Diesen Satz aber schickte ich auf die Baustellen: „Das Politbüro des ZK der SED ging davon aus, daß seitens der SED und der Regierung der DDR in der Vergangenheit eine Reihe von Fehlern begangen wurden ..."

Das waren gänzlich neue Töne aus der obersten Administrativzentrale. Und diesen Satz ließ ich folgen: „Das Politbüro hat bei seinen Beschlüssen das große Ziel der Herstellung der Einheit Deutschlands im Auge, welches von beiden Seiten Maßnahmen erfordert, die die Annäherung der beiden Teile Deutschlands konkret erleichtern." Allerdings war das kalter Kaffee für die Bauarbeiter - nicht nur, weil die Adenauerregierung mehrfach jede Verhandlung mit der Grotewohlregierung entschieden abgelehnt hatte, sondern vor allem, weil dieser Passus die Sorgen der Bauarbeiter nicht berührte.

Aber auch dies sendete ich den Bauarbeitern: „Es wird weiter vorgeschlagen, die im April 1953 durchgeführten Preiserhöhungen für Marmelade, Kunsthonig und andere Süß- und Backwaren mit Wirkung vom 15. Juni 1953 rückgängig zu machen." Daß sämtliche Preiserhöhungen und die übrigen wirtschaftlichen Belastungen von den Vertretern der Sowjetregierung in Karlshorst vorgegeben worden waren und nun auf deren Rat wieder rückgängig gemacht werden mußten, hätte das Politbüro dem Volk auch sagen sollen. Und es fehlte jedes Wort über den Beschluß der Regierung, der die politischen und wirtschaftlichen Betriebsfunktionäre veranlaßt hatte, ohne jede Voraussetzung eine allgemeine Normenerhöhung anzuordnen.

Am nächsten Tag, Freitag, dem 12. Juni 1953, sendete ich kommentierte Passagen aus dem über Nacht herausgegebenen Kommunique des Ministerrates vom 11. Juni. Nichts Neues hatte die Regierung beschlossen, sondern lediglich umformuliert und in drei Verordnungen in Paragraphen gesetzt, was das Politbüro am 9. Juni vorgeschlagen hatte. Die Wiederholung dieser Sendung wollte schon in den Frühstückspausen kaum noch jemand hören, deshalb ließ ich zu Mittag nur Musik zu den Brigaden schicken.

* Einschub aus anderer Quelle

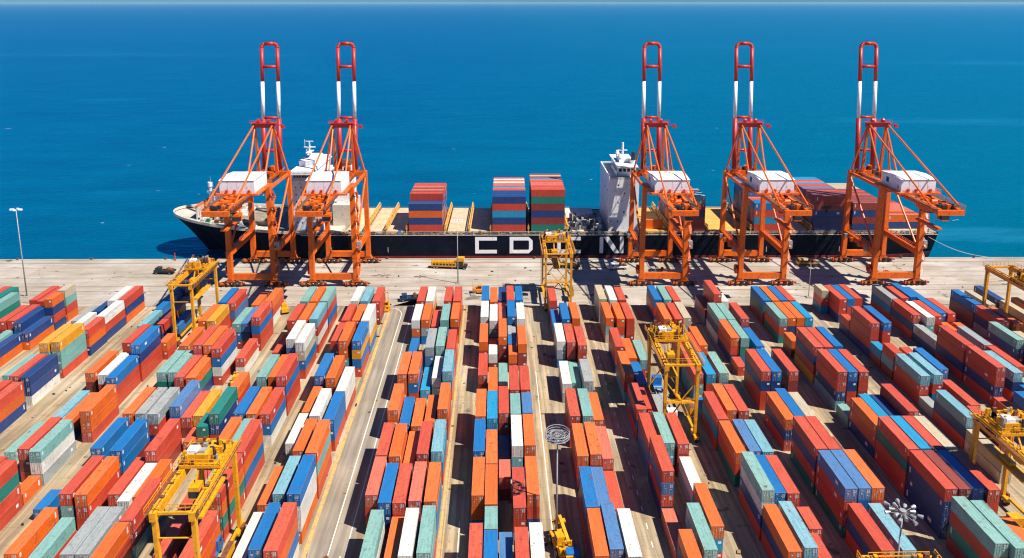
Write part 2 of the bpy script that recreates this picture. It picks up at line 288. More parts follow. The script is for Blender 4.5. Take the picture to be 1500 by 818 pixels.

Bereits gegen zehn Uhr war ein Anruf bei uns angekommen. „Ein Bauarbeiter vom Block C-Süd" teilte uns erregt mit, daß die dort arbeitenden Kollegen des VEB Bau streiken. Minuten später trafen Werner Kraatz und ich dort ein - es war ja gleich nebenan. Wir fanden die „Streikenden" in den rohbaufertigen Läden des Erdgeschosses. Dreißig mochten es sein. Sie diskutierten mit Bauleiter Karl Dietrich, Bauleiter Karl Moltmann und Betriebsfunktionären über eine angebliche Erklärung der Bauarbeiter, daß sie ihre Norm geschlossen um 10 % erhöht hätten.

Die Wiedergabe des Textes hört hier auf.